February 15th, 2011

A new People’s Pulse survey is circulating around the state Capitol, giving state lawmakers some guidance on how the public views the state’s budget challenges.

The message is a little contradictory.

Nearly half of respondents — 46% — believe the state should reduce the cost of government by decreasing expenses through public-worker furloughs and wage freezes. Twenty-four percent want to keep spending the same by increasing taxes and fees to generate more funding. Twenty-one percent would reduce the size of government by cutting programs and jobs. Nine percent did not know or refused to answer.

But respondents also opposed a variety of deficit reduction measures, with the most opposition — 78% — against raising income taxes, followed by a general-excise tax increase, at 68%.

Here is the breakdown of the opposition to the other measures presented:

*Cutting government services: 64%

*Raising taxes on business income: 58%

*Freezing wages, pension and health benefits: 58%

*Raising or imposing new fees: 55%

*Shortening days government is open to the public: 53%

*Cutting government jobs: 52%

Respondents were also hesitant to part with government services.

Nearly half wanted to preserve spending on welfare, tourism, transportation, fighting crime and drug abuse, and the environment as it is today. Respondents wanted to see more spending on education and children and youth. The largest support for budget cutting? Thirty-five percent want less welfare spending.

The winter People’s Pulse survey was taken by OmniTrak Group Inc. for the Hawaii Business Roundtable and the Pacific Resource Partnership. The survey is based on telephone interviews with 700 people statewide between Jan. 4 and Jan. 16.

The findings on the GET, in particular, could be comforting to lawmakers who have been holding out against an increase in the broad-based tax. Gov. Neil Abercrombie has also continued to resist a GET increase, although he has said he would have to consider it if passed by lawmakers instead of his deficit-reduction plan.

Here is a statement from Donalyn Dela Cruz, Abercrombie’s spokeswoman, today:

The Governor is not in favor of raising the GET; that is why it was not part of his financial plan and legislative package.  Raising the GET has a disproportionate impact on people with lower incomes. The Governor’s proposals protect taxpayers with lower incomes.  His proposals may not be politically popular, but they are honest, fair, and advance the policies that the people of Hawaii want and expect.

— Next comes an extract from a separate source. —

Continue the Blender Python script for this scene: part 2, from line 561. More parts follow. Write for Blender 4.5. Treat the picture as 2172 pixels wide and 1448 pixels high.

Raising the GET also has a negative impact on the overall business climate.  The Governor’s plan stimulates economic activity, especially for local small businesses and in emerging sectors like energy and agriculture.

If a measure to raise the GET passes out of the legislature because other elements of his plan are not adopted, he will of course consider it as the people’s will. In the end, all must work together, not just to balance the budget, but more importantly to help Hawaii recover and reinvest in our priorities.

4 Responses to “Pulse”

  1. Chicken Grease:

    GET the heck out they like raise our GET and other taxes.

    “Cutting government jobs: 52%” should be a little higher; hope the poll takers somehow asked if, in fact, responders are employed by the state.

    Remove the reality disguised-as-local-joke/myth too long of the overage of state workers standing around to do a job that’d take only a few of ‘em (if not one) of them to finish; audit those getting public services’ bank accounts to determine if they should continue to get free services and free money (don’t ASK them via annual fill-out form and sign here, please; you know?). Yeah. Tough decisions, but, these happen to be simple decisions, too.

    Then see how much money you save, state of Hawaii.

  2. zzzzzz:

    Wow, big surprise.

    No wonder the legislators and guv have such a hard time making tough choices–we have an electorate that wants to have its cake and eat it too.

  3. Michael:


    Get more people working and those paying taxes now,
    are less burdened.

  4. charles:

    The poll results are predictable. The majority of those polled don’t want to cut government services but don’t want to pay more taxes/fees.

    Interestingly enough, no category of cuts, including welfare, was supported by a majority of those polled. Indeed, by wide margins, they supported INCREASING spending in areas like children and youth and education.

    So how do legislators make sense of this in light of a $800 million deficit?